[BEGIN]

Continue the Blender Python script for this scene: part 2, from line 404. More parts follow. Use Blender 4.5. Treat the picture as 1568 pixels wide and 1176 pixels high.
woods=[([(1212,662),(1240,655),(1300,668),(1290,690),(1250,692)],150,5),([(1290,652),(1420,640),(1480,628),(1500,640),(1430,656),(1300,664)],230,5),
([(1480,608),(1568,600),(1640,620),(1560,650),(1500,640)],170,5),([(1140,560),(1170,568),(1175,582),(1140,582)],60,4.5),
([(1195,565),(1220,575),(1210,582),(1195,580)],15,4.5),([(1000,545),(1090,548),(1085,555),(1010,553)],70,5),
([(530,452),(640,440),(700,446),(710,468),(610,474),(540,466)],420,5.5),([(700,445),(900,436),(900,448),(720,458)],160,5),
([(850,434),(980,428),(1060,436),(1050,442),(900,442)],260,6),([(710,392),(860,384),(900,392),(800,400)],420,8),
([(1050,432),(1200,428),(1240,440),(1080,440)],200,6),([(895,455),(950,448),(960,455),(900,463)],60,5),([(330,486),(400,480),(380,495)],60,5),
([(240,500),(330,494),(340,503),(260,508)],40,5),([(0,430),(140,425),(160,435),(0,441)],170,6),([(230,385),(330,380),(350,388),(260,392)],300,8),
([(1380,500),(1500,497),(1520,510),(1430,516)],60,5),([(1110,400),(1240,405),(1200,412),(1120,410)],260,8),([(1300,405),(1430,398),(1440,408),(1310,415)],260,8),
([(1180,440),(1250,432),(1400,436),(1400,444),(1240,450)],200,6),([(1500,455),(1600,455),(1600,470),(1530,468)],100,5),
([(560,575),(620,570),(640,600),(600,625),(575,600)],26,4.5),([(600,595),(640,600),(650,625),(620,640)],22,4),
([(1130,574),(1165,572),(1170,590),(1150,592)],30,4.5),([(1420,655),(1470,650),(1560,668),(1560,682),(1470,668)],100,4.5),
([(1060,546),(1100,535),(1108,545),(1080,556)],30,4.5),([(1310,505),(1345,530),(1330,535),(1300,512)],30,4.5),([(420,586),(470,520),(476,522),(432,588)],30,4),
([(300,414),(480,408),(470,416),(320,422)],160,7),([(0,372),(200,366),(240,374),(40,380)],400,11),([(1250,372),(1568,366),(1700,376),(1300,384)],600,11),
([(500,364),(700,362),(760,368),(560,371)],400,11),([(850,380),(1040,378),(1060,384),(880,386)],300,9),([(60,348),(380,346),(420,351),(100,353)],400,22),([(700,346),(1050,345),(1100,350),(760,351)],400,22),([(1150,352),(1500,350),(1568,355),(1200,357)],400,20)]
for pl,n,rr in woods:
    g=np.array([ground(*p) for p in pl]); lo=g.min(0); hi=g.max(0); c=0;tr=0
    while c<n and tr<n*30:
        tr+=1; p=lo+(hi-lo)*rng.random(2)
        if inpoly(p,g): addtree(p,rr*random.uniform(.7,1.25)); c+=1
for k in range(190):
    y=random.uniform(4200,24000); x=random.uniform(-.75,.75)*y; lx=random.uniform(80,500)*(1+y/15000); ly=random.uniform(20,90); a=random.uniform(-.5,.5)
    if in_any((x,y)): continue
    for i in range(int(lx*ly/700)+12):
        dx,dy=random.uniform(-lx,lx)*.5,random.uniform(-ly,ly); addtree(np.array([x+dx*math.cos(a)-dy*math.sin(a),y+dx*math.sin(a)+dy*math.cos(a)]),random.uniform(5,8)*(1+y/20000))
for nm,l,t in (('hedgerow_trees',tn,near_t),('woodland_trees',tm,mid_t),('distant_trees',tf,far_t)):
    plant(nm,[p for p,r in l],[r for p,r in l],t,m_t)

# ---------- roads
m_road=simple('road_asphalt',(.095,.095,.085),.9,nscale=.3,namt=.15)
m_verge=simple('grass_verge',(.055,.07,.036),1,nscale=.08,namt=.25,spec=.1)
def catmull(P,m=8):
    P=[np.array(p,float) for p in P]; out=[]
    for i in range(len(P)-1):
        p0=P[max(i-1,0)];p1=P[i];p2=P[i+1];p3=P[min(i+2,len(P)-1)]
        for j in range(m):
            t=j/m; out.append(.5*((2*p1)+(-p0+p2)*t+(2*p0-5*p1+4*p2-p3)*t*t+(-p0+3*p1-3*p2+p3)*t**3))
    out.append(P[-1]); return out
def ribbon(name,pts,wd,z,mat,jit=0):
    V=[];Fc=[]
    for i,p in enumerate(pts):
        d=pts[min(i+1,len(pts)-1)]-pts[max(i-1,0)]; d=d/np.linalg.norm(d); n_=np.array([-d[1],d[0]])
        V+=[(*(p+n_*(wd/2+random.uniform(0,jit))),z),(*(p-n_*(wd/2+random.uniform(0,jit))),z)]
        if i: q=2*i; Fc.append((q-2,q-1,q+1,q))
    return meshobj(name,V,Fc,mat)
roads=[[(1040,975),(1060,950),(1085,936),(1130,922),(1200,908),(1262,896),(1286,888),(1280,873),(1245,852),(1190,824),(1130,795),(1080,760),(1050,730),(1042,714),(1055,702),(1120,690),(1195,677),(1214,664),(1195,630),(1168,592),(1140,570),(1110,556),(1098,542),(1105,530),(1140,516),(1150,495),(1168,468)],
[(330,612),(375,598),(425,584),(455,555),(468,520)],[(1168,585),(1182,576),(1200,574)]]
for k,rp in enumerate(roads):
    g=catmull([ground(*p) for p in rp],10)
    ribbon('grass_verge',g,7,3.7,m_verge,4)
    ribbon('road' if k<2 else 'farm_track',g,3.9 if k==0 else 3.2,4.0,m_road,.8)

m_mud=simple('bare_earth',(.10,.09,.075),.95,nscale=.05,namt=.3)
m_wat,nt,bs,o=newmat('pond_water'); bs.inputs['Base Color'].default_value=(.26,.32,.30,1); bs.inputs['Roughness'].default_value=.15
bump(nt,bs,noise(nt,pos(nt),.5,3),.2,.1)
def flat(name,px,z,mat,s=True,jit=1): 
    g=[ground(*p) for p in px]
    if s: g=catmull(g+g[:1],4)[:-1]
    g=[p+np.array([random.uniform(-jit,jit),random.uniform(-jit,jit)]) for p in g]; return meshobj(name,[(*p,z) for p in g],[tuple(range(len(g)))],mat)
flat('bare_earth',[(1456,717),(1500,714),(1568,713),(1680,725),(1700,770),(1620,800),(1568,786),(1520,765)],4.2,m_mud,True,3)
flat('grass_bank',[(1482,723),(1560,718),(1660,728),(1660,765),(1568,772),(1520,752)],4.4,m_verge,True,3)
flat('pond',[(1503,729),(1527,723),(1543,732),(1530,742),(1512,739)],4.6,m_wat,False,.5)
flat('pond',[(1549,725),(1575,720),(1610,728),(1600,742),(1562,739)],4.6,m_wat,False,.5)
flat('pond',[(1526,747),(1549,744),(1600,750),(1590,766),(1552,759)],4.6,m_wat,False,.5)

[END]
[BEGIN]

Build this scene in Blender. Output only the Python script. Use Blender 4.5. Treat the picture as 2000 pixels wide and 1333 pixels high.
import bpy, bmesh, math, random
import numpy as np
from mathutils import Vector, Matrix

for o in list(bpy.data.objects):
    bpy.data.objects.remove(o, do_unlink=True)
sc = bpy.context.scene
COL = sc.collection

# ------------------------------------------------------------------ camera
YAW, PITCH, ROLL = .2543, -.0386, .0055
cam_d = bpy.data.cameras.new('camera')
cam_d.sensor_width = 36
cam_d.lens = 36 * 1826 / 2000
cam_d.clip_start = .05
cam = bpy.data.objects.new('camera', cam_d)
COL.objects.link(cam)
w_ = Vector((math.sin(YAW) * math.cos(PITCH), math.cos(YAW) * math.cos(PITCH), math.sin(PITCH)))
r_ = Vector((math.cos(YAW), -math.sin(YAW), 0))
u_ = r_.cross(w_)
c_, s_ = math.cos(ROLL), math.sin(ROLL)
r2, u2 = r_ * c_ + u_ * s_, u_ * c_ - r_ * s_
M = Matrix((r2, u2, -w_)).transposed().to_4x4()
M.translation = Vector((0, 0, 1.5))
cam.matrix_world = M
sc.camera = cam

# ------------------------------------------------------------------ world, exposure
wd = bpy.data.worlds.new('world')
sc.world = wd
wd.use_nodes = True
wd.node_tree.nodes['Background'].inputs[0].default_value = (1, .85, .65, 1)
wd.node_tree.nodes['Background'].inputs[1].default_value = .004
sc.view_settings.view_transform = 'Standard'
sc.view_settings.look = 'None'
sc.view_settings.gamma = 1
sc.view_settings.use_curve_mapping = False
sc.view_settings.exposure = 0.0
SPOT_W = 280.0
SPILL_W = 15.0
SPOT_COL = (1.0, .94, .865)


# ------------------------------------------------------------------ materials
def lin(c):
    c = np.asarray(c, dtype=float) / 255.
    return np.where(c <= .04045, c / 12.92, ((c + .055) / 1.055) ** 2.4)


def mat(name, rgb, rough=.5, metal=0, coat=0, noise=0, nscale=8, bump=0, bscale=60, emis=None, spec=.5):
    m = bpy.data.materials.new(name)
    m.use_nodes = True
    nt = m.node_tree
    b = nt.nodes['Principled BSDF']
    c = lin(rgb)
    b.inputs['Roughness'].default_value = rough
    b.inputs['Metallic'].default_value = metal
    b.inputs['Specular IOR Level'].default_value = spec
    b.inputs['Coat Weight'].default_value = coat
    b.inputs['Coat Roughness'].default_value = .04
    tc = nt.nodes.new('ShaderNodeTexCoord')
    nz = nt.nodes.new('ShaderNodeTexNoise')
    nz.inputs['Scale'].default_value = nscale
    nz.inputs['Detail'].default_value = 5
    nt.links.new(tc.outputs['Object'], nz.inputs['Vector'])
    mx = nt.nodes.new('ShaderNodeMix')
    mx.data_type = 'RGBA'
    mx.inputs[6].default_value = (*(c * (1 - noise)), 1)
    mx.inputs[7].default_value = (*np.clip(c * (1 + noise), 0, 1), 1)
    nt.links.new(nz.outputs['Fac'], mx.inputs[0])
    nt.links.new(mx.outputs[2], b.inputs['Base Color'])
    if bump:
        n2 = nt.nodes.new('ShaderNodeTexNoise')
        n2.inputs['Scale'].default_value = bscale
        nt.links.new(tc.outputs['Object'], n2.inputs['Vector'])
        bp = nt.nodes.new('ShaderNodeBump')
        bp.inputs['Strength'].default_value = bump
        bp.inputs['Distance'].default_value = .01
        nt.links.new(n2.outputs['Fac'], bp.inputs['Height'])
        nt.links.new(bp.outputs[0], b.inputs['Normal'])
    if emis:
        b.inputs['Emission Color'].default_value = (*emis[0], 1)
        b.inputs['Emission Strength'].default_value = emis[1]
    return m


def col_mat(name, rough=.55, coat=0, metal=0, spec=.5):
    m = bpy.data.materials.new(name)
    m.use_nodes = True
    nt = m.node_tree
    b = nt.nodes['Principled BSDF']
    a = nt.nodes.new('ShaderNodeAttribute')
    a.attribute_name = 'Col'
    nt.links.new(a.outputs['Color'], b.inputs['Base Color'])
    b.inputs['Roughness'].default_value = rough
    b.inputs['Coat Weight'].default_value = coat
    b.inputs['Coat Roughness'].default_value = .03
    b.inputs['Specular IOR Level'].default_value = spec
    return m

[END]
[BEGIN]

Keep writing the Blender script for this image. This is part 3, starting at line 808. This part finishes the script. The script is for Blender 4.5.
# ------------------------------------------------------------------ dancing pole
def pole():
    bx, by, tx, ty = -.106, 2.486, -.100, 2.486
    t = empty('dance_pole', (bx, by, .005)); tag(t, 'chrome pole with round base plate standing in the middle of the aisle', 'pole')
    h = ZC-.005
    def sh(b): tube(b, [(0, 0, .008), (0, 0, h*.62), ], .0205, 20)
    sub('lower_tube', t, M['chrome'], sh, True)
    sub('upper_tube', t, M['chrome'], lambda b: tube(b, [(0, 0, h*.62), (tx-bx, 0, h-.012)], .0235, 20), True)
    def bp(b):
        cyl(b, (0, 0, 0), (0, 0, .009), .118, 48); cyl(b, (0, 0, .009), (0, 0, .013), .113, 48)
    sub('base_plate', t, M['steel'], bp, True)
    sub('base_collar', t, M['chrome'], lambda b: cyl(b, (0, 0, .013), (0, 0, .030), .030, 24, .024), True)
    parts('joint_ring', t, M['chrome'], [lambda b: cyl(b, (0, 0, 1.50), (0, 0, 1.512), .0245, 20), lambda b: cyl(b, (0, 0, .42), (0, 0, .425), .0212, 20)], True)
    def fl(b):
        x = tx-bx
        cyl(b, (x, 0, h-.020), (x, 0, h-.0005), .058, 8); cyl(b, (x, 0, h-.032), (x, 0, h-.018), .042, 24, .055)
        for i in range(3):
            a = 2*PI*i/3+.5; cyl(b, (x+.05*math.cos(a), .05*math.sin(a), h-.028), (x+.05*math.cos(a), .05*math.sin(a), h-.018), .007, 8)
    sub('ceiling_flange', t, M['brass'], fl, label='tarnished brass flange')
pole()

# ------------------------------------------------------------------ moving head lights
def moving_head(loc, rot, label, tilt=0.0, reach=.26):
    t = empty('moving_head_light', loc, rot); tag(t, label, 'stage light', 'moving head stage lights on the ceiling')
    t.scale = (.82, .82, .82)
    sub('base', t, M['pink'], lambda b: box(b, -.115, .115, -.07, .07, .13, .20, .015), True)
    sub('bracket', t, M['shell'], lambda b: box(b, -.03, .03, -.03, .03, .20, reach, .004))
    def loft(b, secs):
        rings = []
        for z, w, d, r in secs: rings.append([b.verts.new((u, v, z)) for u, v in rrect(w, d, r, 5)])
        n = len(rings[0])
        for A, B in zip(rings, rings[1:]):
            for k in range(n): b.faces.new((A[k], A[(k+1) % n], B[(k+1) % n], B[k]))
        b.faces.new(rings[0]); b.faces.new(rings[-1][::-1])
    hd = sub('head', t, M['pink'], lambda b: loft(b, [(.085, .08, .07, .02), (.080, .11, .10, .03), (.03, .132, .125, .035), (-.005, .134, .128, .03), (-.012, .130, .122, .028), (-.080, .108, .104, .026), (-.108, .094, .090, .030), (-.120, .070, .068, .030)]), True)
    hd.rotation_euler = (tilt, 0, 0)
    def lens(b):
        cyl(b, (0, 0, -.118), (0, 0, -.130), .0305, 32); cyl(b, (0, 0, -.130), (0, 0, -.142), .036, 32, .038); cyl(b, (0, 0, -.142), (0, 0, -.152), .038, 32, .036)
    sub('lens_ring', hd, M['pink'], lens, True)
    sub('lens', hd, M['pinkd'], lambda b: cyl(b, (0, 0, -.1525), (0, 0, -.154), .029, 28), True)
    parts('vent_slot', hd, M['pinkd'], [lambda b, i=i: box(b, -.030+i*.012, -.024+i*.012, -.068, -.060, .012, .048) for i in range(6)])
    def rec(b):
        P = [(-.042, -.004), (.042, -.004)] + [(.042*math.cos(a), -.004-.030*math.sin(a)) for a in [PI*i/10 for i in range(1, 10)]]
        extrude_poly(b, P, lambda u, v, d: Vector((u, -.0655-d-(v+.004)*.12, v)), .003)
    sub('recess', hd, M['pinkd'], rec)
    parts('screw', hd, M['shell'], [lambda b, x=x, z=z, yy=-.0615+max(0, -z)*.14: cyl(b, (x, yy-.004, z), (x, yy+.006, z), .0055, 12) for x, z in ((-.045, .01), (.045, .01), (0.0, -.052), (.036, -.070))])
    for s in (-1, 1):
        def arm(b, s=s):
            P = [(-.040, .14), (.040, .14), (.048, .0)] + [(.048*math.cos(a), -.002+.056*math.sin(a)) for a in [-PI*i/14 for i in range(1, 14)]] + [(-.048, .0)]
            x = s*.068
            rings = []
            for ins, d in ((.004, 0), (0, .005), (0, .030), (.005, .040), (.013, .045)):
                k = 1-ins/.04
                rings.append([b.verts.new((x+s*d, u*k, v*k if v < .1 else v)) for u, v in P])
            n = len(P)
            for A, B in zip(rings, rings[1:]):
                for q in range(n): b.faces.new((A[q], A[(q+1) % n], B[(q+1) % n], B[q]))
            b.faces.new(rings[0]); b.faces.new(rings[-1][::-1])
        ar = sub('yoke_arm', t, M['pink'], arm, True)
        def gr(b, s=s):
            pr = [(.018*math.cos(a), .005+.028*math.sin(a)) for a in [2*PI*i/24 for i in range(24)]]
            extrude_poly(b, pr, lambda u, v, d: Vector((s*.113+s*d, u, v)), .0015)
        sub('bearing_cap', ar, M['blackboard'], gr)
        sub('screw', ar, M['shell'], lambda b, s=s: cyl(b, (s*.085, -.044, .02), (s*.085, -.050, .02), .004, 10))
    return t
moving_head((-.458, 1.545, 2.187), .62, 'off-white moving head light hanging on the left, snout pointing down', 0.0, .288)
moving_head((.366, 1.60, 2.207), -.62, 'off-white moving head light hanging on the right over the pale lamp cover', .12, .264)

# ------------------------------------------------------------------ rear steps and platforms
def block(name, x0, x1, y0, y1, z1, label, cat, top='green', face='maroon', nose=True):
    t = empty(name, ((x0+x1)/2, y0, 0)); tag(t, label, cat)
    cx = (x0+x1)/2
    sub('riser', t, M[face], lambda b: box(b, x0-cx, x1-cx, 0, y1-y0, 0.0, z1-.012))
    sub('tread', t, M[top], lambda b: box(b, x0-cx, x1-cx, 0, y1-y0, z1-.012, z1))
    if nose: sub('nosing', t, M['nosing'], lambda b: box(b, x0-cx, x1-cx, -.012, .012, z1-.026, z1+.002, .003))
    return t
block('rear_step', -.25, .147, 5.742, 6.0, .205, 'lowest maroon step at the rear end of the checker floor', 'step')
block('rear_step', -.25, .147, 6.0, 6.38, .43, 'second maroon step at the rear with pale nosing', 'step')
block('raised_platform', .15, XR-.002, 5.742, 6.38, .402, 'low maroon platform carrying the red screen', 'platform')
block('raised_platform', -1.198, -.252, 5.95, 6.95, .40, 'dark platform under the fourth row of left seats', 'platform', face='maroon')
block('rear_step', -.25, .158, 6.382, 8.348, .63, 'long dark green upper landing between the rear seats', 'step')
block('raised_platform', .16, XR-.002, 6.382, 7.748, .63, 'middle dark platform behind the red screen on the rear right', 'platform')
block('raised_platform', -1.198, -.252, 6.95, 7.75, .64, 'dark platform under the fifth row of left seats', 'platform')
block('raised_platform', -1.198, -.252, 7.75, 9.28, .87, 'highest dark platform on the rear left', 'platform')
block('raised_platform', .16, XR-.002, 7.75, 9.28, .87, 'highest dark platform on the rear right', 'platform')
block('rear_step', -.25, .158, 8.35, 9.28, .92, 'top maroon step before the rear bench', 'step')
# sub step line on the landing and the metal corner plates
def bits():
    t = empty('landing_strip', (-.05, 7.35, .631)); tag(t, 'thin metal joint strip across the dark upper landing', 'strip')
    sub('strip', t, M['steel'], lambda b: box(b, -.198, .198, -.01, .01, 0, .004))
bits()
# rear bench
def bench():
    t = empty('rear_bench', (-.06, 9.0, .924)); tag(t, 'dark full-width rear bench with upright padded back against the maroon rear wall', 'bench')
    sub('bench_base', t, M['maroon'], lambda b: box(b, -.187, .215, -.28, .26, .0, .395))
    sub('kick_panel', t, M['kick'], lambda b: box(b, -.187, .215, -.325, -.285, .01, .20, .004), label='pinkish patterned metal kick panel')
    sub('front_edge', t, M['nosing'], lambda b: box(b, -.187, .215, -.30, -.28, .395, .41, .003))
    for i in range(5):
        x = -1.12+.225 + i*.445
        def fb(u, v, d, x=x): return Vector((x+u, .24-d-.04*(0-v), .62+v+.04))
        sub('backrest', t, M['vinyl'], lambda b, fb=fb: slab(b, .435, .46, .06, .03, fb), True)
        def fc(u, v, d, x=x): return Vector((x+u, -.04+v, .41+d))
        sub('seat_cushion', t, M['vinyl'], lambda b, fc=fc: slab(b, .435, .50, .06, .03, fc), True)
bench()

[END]

» **Brief**
Which lines above run from the one containing "for nm,l,t in" down to the one containing "plant(nm,[p for p,r"? Repeat exactly those, both ends included, and nothing else.

» **Result**
for nm,l,t in (('hedgerow_trees',tn,near_t),('woodland_trees',tm,mid_t),('distant_trees',tf,far_t)):
    plant(nm,[p for p,r in l],[r for p,r in l],t,m_t)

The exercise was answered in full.